WORK TO COMPLETE:
Could you repeat, exactly as they stand, the lines between the one with "Recreate this scene" and the one with "from mathutils.geometry import", inclusive, minus the pictures?

RECORDED INFORMATION:
━━━━━━━━━━━━━━━━━━━━

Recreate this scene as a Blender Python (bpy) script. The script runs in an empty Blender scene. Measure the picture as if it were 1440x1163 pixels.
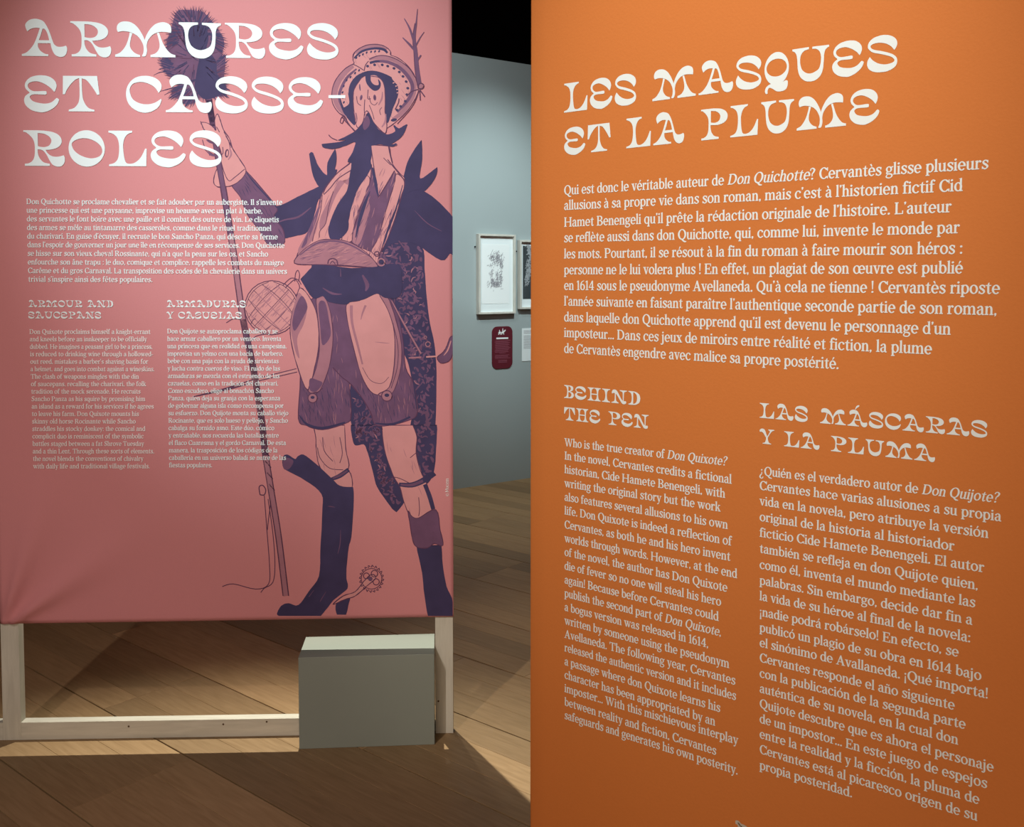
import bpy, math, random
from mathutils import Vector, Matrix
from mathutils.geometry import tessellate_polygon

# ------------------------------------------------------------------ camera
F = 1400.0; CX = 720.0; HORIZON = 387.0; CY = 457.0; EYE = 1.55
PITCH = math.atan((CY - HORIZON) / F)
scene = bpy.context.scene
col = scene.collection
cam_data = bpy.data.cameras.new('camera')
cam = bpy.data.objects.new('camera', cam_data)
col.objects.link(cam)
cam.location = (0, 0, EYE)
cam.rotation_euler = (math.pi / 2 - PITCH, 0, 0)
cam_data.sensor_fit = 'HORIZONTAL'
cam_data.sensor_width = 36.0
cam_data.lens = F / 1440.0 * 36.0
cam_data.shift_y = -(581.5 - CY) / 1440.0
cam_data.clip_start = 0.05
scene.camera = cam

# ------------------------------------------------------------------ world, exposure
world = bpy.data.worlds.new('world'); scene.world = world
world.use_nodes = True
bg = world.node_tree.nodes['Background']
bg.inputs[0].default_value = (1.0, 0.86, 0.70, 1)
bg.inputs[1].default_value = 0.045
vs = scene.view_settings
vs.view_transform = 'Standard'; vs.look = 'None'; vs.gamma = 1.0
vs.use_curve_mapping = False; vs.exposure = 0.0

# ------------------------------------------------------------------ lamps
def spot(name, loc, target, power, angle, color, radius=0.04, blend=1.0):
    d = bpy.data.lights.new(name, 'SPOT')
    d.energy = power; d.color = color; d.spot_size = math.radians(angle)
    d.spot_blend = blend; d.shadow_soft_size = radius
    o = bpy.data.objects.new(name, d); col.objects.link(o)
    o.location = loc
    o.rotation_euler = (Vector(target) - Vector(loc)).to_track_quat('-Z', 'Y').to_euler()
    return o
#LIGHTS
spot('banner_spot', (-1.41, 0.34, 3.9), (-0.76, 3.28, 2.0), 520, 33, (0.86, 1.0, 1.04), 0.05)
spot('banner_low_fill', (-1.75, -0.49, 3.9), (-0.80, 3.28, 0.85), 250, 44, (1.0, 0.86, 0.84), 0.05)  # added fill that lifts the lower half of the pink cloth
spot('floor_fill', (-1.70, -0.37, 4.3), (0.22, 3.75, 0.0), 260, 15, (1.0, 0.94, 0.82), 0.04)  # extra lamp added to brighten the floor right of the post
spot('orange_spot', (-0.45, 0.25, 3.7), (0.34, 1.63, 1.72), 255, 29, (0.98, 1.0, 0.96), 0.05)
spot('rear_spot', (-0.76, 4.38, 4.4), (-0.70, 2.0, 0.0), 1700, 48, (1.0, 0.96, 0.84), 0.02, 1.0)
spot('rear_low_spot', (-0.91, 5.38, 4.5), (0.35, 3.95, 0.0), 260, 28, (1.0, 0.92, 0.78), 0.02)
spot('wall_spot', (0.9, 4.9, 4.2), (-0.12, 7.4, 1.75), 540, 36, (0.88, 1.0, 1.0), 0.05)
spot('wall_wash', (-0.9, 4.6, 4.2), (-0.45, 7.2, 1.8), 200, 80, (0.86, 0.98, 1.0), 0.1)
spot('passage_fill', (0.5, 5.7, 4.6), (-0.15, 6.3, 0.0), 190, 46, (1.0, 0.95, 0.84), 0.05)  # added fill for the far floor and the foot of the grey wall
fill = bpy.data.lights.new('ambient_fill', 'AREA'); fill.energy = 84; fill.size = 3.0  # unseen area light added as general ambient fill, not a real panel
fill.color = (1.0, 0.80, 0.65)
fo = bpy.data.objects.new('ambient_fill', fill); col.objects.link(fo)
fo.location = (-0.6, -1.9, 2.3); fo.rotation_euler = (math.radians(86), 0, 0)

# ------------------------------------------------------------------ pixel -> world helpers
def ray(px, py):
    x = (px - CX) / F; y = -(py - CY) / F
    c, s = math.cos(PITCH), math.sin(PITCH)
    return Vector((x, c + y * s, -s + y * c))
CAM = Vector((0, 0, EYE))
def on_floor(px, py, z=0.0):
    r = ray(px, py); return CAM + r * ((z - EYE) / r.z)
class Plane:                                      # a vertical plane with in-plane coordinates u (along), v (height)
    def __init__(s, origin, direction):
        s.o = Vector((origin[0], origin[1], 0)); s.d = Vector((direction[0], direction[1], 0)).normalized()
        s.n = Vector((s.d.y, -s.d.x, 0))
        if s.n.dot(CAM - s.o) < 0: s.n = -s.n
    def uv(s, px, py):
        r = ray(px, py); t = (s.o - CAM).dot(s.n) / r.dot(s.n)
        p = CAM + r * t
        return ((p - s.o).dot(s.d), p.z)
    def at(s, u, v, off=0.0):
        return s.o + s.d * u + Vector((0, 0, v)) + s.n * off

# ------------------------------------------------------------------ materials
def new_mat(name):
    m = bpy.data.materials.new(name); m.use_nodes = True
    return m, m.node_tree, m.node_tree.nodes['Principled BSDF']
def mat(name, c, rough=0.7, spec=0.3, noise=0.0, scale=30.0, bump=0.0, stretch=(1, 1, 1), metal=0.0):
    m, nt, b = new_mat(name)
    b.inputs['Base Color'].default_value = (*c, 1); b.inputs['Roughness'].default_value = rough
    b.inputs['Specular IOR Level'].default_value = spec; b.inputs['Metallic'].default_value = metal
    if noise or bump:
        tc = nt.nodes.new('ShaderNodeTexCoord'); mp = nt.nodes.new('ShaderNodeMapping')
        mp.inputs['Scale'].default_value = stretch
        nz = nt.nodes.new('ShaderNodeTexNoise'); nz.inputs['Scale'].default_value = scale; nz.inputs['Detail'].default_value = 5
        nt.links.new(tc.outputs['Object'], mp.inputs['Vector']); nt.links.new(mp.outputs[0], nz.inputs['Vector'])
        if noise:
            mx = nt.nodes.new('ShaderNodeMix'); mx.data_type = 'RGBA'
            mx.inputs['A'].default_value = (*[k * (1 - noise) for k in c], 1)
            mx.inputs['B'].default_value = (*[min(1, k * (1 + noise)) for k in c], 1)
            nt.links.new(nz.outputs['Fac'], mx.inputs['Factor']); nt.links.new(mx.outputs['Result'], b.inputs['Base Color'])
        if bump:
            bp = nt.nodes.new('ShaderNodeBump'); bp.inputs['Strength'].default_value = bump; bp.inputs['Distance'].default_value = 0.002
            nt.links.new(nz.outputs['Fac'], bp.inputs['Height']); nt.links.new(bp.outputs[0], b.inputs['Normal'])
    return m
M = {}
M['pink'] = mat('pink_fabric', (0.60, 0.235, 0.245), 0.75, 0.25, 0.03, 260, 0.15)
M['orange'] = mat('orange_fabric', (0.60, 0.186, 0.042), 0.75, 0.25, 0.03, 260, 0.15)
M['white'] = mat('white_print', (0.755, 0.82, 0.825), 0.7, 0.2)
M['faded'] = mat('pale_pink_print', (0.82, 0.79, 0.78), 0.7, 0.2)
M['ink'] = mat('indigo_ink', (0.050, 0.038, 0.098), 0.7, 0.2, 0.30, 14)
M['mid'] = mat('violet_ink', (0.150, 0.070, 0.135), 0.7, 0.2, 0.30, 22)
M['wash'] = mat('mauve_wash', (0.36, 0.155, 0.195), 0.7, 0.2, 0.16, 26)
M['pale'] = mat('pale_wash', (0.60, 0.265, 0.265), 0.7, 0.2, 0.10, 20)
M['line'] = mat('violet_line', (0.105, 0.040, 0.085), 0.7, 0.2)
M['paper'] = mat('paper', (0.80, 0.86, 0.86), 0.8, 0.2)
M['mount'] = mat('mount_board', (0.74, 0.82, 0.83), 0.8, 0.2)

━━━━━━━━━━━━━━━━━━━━

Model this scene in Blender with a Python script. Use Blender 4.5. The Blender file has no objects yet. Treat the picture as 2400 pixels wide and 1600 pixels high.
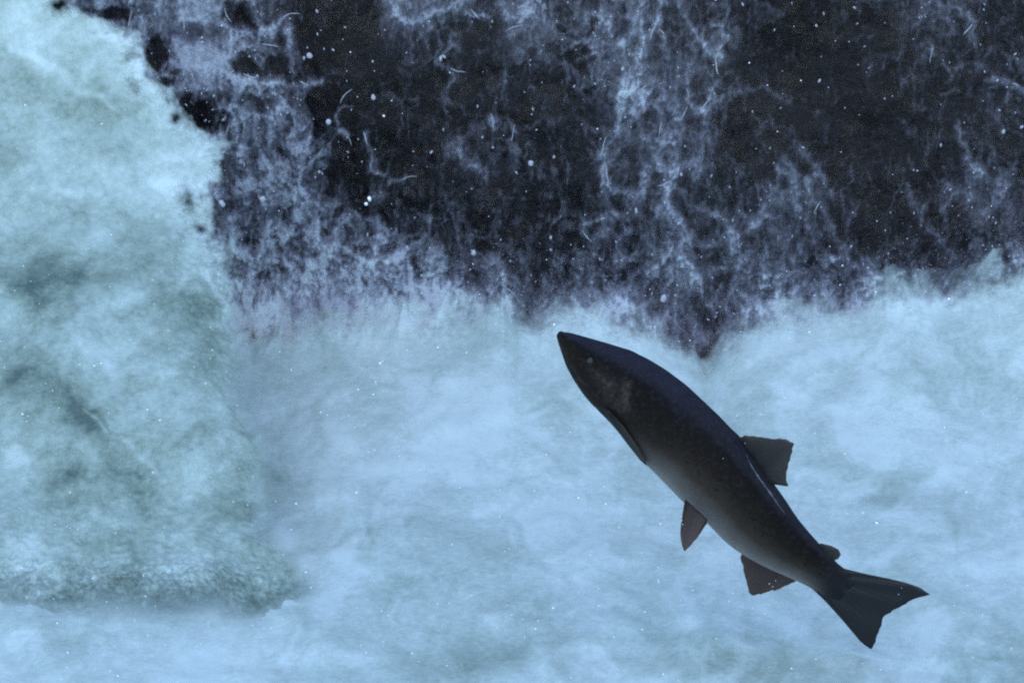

━━━━━━━━━━━━━━━━━━━━

RESPONSE FOR THIS EXERCISE:
Recreate this scene as a Blender Python (bpy) script. The script runs in an empty Blender scene. Measure the picture as if it were 1440x1163 pixels.
import bpy, math, random
from mathutils import Vector, Matrix
from mathutils.geometry import tessellate_polygon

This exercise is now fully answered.